Raw records >>
====================

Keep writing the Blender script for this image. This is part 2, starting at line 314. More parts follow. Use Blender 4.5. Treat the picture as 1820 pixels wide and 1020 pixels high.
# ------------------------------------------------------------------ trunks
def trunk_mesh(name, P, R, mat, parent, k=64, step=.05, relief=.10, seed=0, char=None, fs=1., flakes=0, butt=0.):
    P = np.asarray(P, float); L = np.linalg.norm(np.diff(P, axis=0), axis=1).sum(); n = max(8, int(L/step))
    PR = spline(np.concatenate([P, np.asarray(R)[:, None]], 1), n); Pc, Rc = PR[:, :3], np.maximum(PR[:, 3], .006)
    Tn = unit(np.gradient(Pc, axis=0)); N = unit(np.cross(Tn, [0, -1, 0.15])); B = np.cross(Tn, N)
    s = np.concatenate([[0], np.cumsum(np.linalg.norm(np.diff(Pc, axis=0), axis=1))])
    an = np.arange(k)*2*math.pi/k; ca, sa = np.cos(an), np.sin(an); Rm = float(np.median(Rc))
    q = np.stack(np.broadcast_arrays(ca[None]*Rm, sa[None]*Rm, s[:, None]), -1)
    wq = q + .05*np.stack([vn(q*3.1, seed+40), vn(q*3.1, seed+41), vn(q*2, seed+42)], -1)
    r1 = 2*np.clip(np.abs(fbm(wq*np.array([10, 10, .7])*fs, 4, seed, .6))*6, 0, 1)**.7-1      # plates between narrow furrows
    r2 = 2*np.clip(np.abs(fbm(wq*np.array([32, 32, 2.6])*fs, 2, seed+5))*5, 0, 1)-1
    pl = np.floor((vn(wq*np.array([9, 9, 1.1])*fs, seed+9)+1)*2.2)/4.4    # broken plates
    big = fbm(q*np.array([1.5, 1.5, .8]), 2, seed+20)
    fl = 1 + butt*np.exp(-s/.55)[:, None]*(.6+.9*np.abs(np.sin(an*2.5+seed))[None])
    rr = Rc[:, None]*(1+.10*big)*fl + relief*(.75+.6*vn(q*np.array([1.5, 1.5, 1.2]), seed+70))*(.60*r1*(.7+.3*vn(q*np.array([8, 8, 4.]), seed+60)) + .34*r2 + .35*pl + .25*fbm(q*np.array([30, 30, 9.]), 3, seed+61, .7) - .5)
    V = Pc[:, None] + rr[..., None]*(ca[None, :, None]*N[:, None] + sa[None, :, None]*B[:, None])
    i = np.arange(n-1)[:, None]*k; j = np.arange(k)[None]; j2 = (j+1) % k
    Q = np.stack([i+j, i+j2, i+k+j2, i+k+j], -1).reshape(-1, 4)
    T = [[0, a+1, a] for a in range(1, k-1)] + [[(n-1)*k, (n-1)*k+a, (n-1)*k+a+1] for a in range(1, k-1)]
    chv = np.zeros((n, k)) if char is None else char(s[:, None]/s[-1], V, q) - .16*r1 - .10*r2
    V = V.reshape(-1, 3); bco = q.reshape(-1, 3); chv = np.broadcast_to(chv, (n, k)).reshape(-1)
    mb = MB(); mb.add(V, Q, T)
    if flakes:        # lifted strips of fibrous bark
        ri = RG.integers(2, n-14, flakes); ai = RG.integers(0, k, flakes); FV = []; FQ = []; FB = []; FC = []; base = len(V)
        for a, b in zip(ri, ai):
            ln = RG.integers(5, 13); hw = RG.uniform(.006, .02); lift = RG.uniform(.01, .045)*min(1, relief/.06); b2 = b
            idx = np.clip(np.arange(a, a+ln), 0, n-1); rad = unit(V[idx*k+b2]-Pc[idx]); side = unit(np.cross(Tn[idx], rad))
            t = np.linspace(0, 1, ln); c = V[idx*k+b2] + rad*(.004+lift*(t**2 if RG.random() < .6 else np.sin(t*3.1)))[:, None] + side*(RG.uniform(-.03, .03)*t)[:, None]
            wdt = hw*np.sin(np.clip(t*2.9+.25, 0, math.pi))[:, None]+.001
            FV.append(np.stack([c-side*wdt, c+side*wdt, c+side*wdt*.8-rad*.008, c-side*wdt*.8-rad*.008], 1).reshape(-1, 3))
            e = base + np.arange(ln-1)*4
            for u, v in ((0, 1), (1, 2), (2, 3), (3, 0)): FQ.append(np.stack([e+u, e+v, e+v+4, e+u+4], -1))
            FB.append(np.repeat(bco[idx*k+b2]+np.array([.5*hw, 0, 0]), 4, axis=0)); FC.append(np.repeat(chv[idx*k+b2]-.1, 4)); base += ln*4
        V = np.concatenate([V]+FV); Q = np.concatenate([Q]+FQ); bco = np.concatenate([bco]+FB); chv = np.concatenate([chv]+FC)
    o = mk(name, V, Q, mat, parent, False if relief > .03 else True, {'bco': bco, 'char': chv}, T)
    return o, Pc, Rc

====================

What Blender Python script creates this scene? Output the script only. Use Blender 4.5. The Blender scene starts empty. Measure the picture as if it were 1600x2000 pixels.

====================

Show every line in the entries where the string "Blender" occurs.

Keep writing the Blender script for this image. This is part 2, starting at line 314. More parts follow. Use Blender 4.5. Treat the picture as 1820 pixels wide and 1020 pixels high.
What Blender Python script creates this scene? Output the script only. Use Blender 4.5. The Blender scene starts empty. Measure the picture as if it were 1600x2000 pixels.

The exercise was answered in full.